Fortunately, this time the Crew Dragon safely lifted off into the heavens and the words I heard from my third grader were a repeated refrain of “That was so awesome!” and “I can’t believe it!” He reflected that it was the most exciting thing he had ever witnessed, and a memory he didn’t want to forget. And it was.


I was elated while watching this successful launch. It was glorious, and it was important. As I watched, I thought - as the hosts of the live NASA coverage noted often - about how far we have come since 1969 and the Apollo program. Just a couple of weeks ago my son participated in a free live online class with a black astronaut, Leland Melvin, and I thought about the man who could have been the first black astronaut and wasn’t, Ed Wright. I thought about two of my favorite astronauts, Sally Ride and Mae Jemison. Yesterday at bedtime my toddler and I watched a Storytime from Space, read by Astronaut Serena Auñón-Chancellor from the ISS. Yes, things have changed. But surrounding this most recent launch, in repeated images everywhere we look, we can see that they have also stayed the same.


You see, our shared experience watching the Crew Dragon lift off was inescapably intertwined with the bleak, dark, horrific storm clouds of a greater collective grief surrounding the murder of George Floyd in Minneapolis. He joins the devastatingly long, heartrending line of black men and women mowed down by the racism that we have not dealt with or moved forward from, only attempted to periodically ignore since Martin Luther King, Jr. was walking the streets of Selma.


The first steps on the moon in 1969 took place as the struggle for Civil Rights roiled back here on Earth. Spoken-word performer Gil Scott-Heron perhaps captured it best in his piece from 1970, “Whitey On the Moon.”



Scott-Heron’s performance had a prominent cameo in First Man, a recent biopic delving into the fraught personal story of Neil Armstrong during the Apollo missions. “Whitey on the Moon” was an apt choice for a film depicting the era, but today made clear that there is nothing “throwback” about it.


What could be more sad, more infuriating, more senseless, more unacceptable, than to know that in 2020 as we launch a new era of space exploration, we are still fighting the same battles against racism and for equality we were fighting in the first one? That our streets are still roiling with intolerance, with racist violence that destroys the futures, livelihoods, and bodies of men, women and children because of the color of their skin or their place of birth? That today, in the era of unlimited mass communication streaming through satellites orbiting the planet, our social media feeds show us still having arguments about not only how change should happen, but whether it needs to?


We are going to be back on the moon soon, and it will be glorious. We will see the first women and people of color stepping foot on the moon, breaking through the boundaries placed on their skin color and gender. God willing I will be watching that day soon with my children, celebrating our accomplishments in the cosmos, which are necessarily collective.
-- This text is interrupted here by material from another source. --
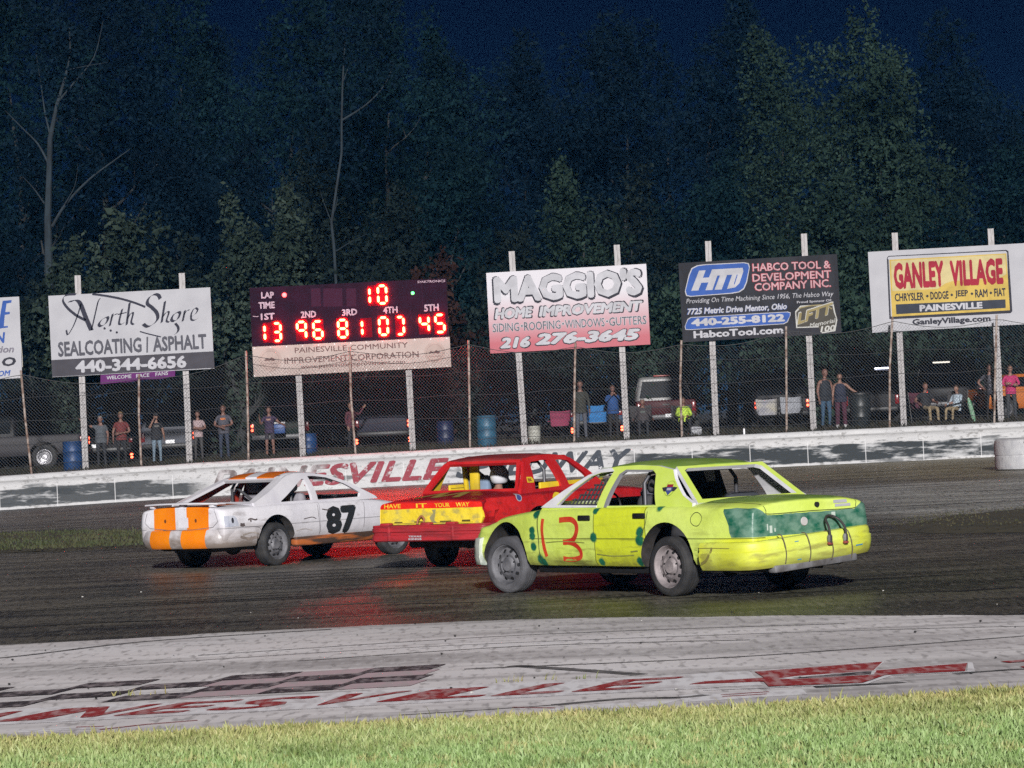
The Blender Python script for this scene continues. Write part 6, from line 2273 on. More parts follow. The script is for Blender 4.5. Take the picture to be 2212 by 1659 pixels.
pg = M('silver_grey_paint', (.20, .20, .22), .35, .3)
pk = M('black_car_paint', (.006, .006, .008), .45, spec=.12)
pn = M('navy_car_paint', (.008, .009, .022), .45, spec=.12)
pgr = M('dark_green_car_paint', (.007, .014, .011), .45, spec=.12)
psil = M('silver_suv_paint', (.075, .08, .098), .55, spec=.2)
pmr = M('maroon_car_paint', (.045, .006, .009), .5, spec=.15)
por = M('orange_car_paint', (.40, .11, .015), .4)
pbl = M('blue_car_paint', (.02, .045, .085), .45, spec=.2)
t = parked('pickup_truck', 'grey pickup truck seen side on at the left edge, tail lamp glowing', 'pickup truck', 101, 103.2, 180, 'pickup', M('grey_pickup_paint', (.036, .034, .038), .55, spec=.2), 'LR', None, pk, M('bright_alloy', (.62, .62, .65), .3, .7))
t.location.x += 1.15
parked('sedan', 'black sedan half hidden behind the man leaning on the billboard post', 'car', 228, 105.2, 90, 'car', pk, '', .35, low=True)
parked('suv', 'silver grey SUV parked tail on behind the man in the black print T-shirt', 'SUV', 362, 103.6, 90, 'suv', psil, 'R', -.05)
parked('pickup_truck', 'dark green pickup with a lit red lamp beside the woman spreading her arms', 'pickup truck', 603, 103.4, 88, 'pickup', pgr, 'L', None)
parked('suv', 'dark navy SUV between the scoreboard posts', 'SUV', 826, 103.2, 90, 'suv', pn, 'R', None, low=True)
parked('sedan', 'blue sedan behind the bright blue camp chair', 'car', 1288, 104.8, 92, 'car', pbl, '', .1, low=True)
mr = parked('pickup_truck', 'maroon pickup with a white cab behind the seated people', 'pickup truck', 1440, 103.4, 90, 'pickup', pmr, '', -.1, M('white_cab_paint', (.24, .24, .24), .5))
parked('suv', 'black SUV with red lamps lit behind the two pale camp chairs', 'SUV', 1690, 103.6, 90, 'suv', pk, 'LR', None)
parked('suv', 'black SUV with a white roof lamp bar beside the woman in the long skirt', 'SUV', 1884, 104.6, 86, 'suv', pk, '', None)
parked('sedan', 'orange sedan mostly hidden behind the woman in the long skirt', 'car', 1835, 108.6, 60, 'car', por, '', None)
bp_ = parked('pickup_truck', 'black pickup with a roof lamp bar behind the seated man and woman', 'pickup truck', 2062, 103.4, 90, 'pickup', pk, 'L', None)
parked('sedan', 'dark sedan with one glowing red lamp right of the billboard post', 'car', 1988, 107.5, 90, 'car', pk, 'L', None)
oc = parked('sedan', 'orange sports car at the right edge behind the two standing women', 'car', 2092, 102.6, 12, 'car', por, '', None)
for root, x, z, col_ in ((bp_, 2.9, 1.90, (1, .9, .75)), (mr, 2.4, 1.885, None)):
    mb = MB()
    mb.rbox((x - .3, 0, z), (.12, .55, .05), .02)
    obj('roof_lamp', mb, M('roof_lamp_lens', (.6, .6, .6), .4, emit=(1, .92, .8), es=1.2) if col_ else M('lamp_off_lens', (.25, .05, .04), .4), root)
for sx_ in (-.52, .40):
    pass
sv = [o_ for o_ in bpy.data.objects if o_.get('label', '').startswith('black SUV with a white roof')][0]
mb = MB()
mb.rbox((.55, -.42, 1.79), (.10, .50, .05), .02)
obj('roof_lamp', mb, M('cool_lamp', (.6, .6, .7), .4, emit=(.75, .78, 1.), es=5.), sv)

# ================================================================== BARRELS, BINS, CHAIRS


def barrel(name, label, cat, px, pyb, Y, r, h, mat, lid=None, group=None, taper=0.):
    p = P(px, pyb, Y)
    o = thing(name, label, cat, (p.x, Y, bz(p.x, Y) - .02), 0, group)
    mb = MB()
    k = 1 - taper
    mb.lathe([(0.001, 0), (r * k * .97, 0), (r * k, .02), (r * k, h * .30), (r * (k + taper * .3) * 1.035, h * .33), (r * (k + taper * .3), h * .36), (r * (k + taper * .6), h * .62), (r * (k + taper * .6) * 1.035, h * .65), (r * (k + taper * .6), h * .68), (r, h * .97), (r * 1.02, h * .98), (r * 1.02, h), (r * .93, h), (r * .92, h * .95), (0.001, h * .94)], n=22)
    obj('shell', mb, mat, o)
    if lid:
        mb = MB()
        mb.lathe([(r * 1.05, h - .02), (r * 1.05, h + .03), (r * .9, h + .06), (.001, h + .07)], n=22)
        obj('lid', mb, lid, o)
    return o


GBR = 'plastic barrels behind the wall'
mb_bl = M('blue_barrel_plastic', (.007, .045, .15), .5, c2=(.005, .03, .10), ns=4)
mb_tl = M('teal_barrel_plastic', (.022, .10, .17), .5, c2=(.015, .07, .125), ns=4)
barrel('barrel', 'deep blue plastic barrel beside the left billboard post', 'barrel', 159, 1020, 99.5, .30, .90, mb_bl, group=GBR)
barrel('barrel', 'teal blue plastic barrel standing alone right of the scoreboard', 'barrel', 1053, 968, 99.6, .30, .95, mb_tl, group=GBR)
barrel('barrel', 'blue barrel half hidden behind the left scoreboard post', 'barrel', 668, 980, 100.3, .26, .66, mb_bl, group=GBR)
barrel('barrel', 'dim blue barrel in the dark left of the teal one', 'barrel', 963, 962, 102, .27, .80, M('dim_blue_plastic', (.004, .012, .05), .5), group=GBR)
barrel('trash_bin', 'black wheeled-size trash bin the woman in the long skirt rests her hand on', 'trash bin', 1860, 921, 99.8, .34, 1.05, M('black_bin_plastic', (.012, .016, .018), .45), m_trim, taper=.14)
barrel('bucket', 'off white square-ish tub beside the left post of the pink billboard', 'tub', 1155, 957, 99.8, .20, .55, M('offwhite_plastic', (.36, .36, .32), .6, c2=(.28, .28, .25), ns=5), taper=.08)
cb_ = P(604, 930, 102.9)
o = thing('cooler', 'blue cooler with a white lid behind the woman spreading her arms', 'cooler', (cb_.x, 102.95, bz(cb_.x, 103) + .66), 0)
mb = MB()
mb.rbox((0, 0, .15), (.36, .26, .30), .03)
obj('box', mb, M('cooler_blue', (.02, .06, .20), .5), o)
mb = MB()
mb.rbox((0, 0, .335), (.38, .28, .07), .025)
obj('lid', mb, M('cooler_lid', (.35, .35, .36), .5), o)
# folded green umbrella standing by the orange car
p = P(2105, 905, 99.9)
o = thing('umbrella', 'folded green patterned umbrella leaning beside the seated woman', 'umbrella', (p.x, 99.9, bz(p.x, 99.9)), 0)
mb = MB()
mb.lathe([(.001, 0), (.05, .03), (.075, .25), (.07, .55), (.045, .72), (.02, .78)], n=12)
oo = obj('canopy', mb, M('green_pattern_cloth', (.05, .22, .10), .7, c2=(.35, .42, .35), ns=16), o)
oo.rotation_euler = (0, R(-12), 0)
# cooler bag, white stick
p = P(1505, 944, 99.4)
o = thing('cooler_bag', 'crumpled pale cooler bag on the ground below the maroon pickup', 'bag', (p.x, 99.6, bz(p.x, 99.6)), R(10))
mb = MB()
mb.rbox((0, 0, .14), (.34, .22, .28), .05)
mb.v = [tuple(Vector(v) * (1 + .08 * noise.noise(Vector(v) * 9))) for v in mb.v]
obj('bag', mb, M('pale_bag_cloth', (.34, .35, .37), .8, c2=(.2, .2, .22), ns=9), o)
mb = MB()
mb.tube(spline([(-.1, 0, .27), (-.05, 0, .36), (.05, 0, .36), (.1, 0, .27)], 4), .012, 6)
obj('handle', mb, m_trim, o)
p = P(1608, 944, 97.65)
mb = MB()
mb.lathe([(.001, 0), (.03, 0), (.03, .17), (.022, .19), (.001, .19)], n=10)
o = obj('marker_peg', mb, m_whitep)
o.location = (p.x, 97.66, zw(p.x) + 1.0)
tag(o, 'short white peg on top of the concrete wall', 'marker peg')
GCH = 'folding camp chairs behind the fence'


def camp_chair(label, px, pyb, Y, rz, cloth, s=1., trim=None):
    p = P(px, pyb, Y)
    o = thing('camp_chair', label, 'camp chair', (p.x, Y, bz(p.x, Y)), R(rz), GCH)
    o.scale = (s, s, s)
    mb = MB()
    # y forward; back cloth sagging between two poles
    n = 8
    A, B = [], []
    for j in range(7):
        for i in range(n + 1):
            u, v = i / n * 2 - 1, j / 6
            z = .46 + .48 * v
            w = .29 + .03 * v
            y = -.20 - .14 * v - .07 * (1 - u * u) * (1 - .4 * v)
            zz = z - .03 * (1 - u * u) * (1 if v > .9 else 0)
            A.append((u * w, y, zz))
            B.append((u * w, y - .012, zz))
    q = [(j * (n + 1) + i, j * (n + 1) + i + 1, (j + 1) * (n + 1) + i + 1, (j + 1) * (n + 1) + i) for j in range(6) for i in range(n)]
    mb.add(A, q)
    mb.add(B, [f[::-1] for f in q])
    obj('back_cloth', mb, cloth, o, sharp=0)
    mb = MB()
    A, B = [], []
    for j in range(7):
        for i in range(n + 1):
            u, v = i / n * 2 - 1, j / 6
            A.append((u * .28, -.22 + .46 * v, .44 - .06 * (1 - u * u) + .03 * v))
            B.append((u * .28, -.22 + .46 * v, .43 - .06 * (1 - u * u) + .03 * v))
    mb.add(A, q)
    mb.add(B, [f[::-1] for f in q])
    obj('seat_cloth', mb, trim or cloth, o, sharp=0)
    mb = MB()
    for sx in (-1, 1):
        mb.rbox((sx * .33, .0, .62), (.06, .46, .03), .012)
    obj('armrest', mb, trim or cloth, o)
    for sx in (-1, 1):
        for a, b2 in (((sx * .30, .26, .60), (sx * .30, -.28, .02)), ((sx * .30, .26, .02), (sx * .29, -.22, .50)), ((sx * .30, -.22, .02), (sx * .32, -.345, .94)), ((-.30, .26 * sx, .04), (.30, .26 * sx, .44))):
            mb = MB()
            mb.tube([a, b2], .011, 6)
            obj('leg', mb, m_trim, o)
    return o


mch = M('magenta_chair_cloth', (.20, .02, .06), .8, c2=(.14, .015, .045), ns=6)
camp_chair('magenta camp chair left of the man by the fence pipe', 1211, 948, 100.4, 175, mch)
camp_chair('bright blue camp chair between the two standing men', 1291, 946, 100.6, 180, M('blue_chair_cloth', (.012, .13, .34), .8, c2=(.01, .09, .25), ns=6), 1.12)
camp_chair('grey and cream camp chair, left one of the pale pair before the black SUV', 1660, 925, 100.6, 180, M('grey_cream_cloth', (.22, .22, .25), .8, c2=(.36, .34, .28), ns=3), 1.05)
camp_chair('grey striped camp chair, right one of the pale pair before the black SUV', 1710, 922, 100.8, 172, M('striped_cloth', (.26, .27, .30), .8, c2=(.18, .19, .21), ns=4, st=(6, 1, 1)), 1.08)
camp_chair('dark camp chair under the seated man in dark clothes', 1387, 946, 100.3, 180, M('dark_chair_cloth', (.03, .028, .03), .8), 1.05)
camp_chair('dark camp chair under the person in the bright yellow green jacket', 1476, 946, 100.3, 180, M('dark_chair_cloth', (.03, .028, .03), .8))
camp_chair('dark maroon camp chair under the seated man in khaki trousers', 1998, 912, 100.3, 205, M('maroon_chair_cloth', (.07, .015, .03), .8), 1.05)
camp_chair('dark camp chair under the seated woman in the pale blue floral blouse', 2062, 908, 100.4, 150, M('dark_chair_cloth', (.03, .028, .03), .8), 1.05)
# white painted tractor tyre marking the inside of the turn
x0 = P(2148, 1000, 82.5).x
rt_ = 1.02
ty = thing('tractor_tyre', 'big white painted tractor tyre lying on its side at the right edge', 'tyre', (x0 + rt_ + .02, 82.5, gz(x0 + rt_, 82.5) - .02))
mb = MB()
hh = .80
prof = [(rt_ * .62, .10), (rt_ * .66, .02), (rt_ * .90, .0), (rt_ * .985, .05), (rt_, .14), (rt_ * 1.0, .36), (rt_ * .992, .37), (rt_ * .992, .40), (rt_, .41), (rt_, .66), (rt_ * .985, .76), (rt_ * .93, hh), (rt_ * .86, hh + .01), (rt_ * .70, hh - .03), (rt_ * .64, hh - .10), (rt_ * .70, hh * .5), (rt_ * .62, .10)]
mb.lathe(prof, n=48)
mtw = NT('whitewashed_rubber', .75)
X, Y, Z = mtw.xyz()
k = mtw.noise(5, detail=8)
k2 = mtw.noise(16, (1, 1, .7), detail=8, rough=.7)
cc = mtw.mix(mtw.rng(k, .35, .65), (.38, .38, .40), (.46, .46, .47))
cc = mtw.mix(mtw.rng(k2, .60, .68, 0, .85), cc, (.07, .07, .07))
mtw.base(cc)
mtw.bump(k2, .6, .02)
obj('tread', mb, mtw.m, ty, sharp=35)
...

But right now, and then, I will also mourn. I will mourn for the children who will not grow up to be astronauts, or rocket scientists, or teachers, or pastors, or mechanics, or writers, or athletes, or doctors, or parents, or lovers, or librarians, or anything at all, because their lives will have been cut short, brutally severed by the individual and systemic racism that we have failed so far to eradicate.


So yes, let’s Launch America. Let’s keep looking up at the stars above and dream of exploring the universe. But let’s also open our eyes to what’s happening right now, here on the Earth below, in our city streets and backyards. Let’s learn about and explore the ugly, uncomfortable truths that are lying there in front of us, waiting to be acknowledged, and let’s actively find ways to ensure that all of us are safe to live lives of abandon, ambition, elation, and peace. Only then can we truly say that together, we rise.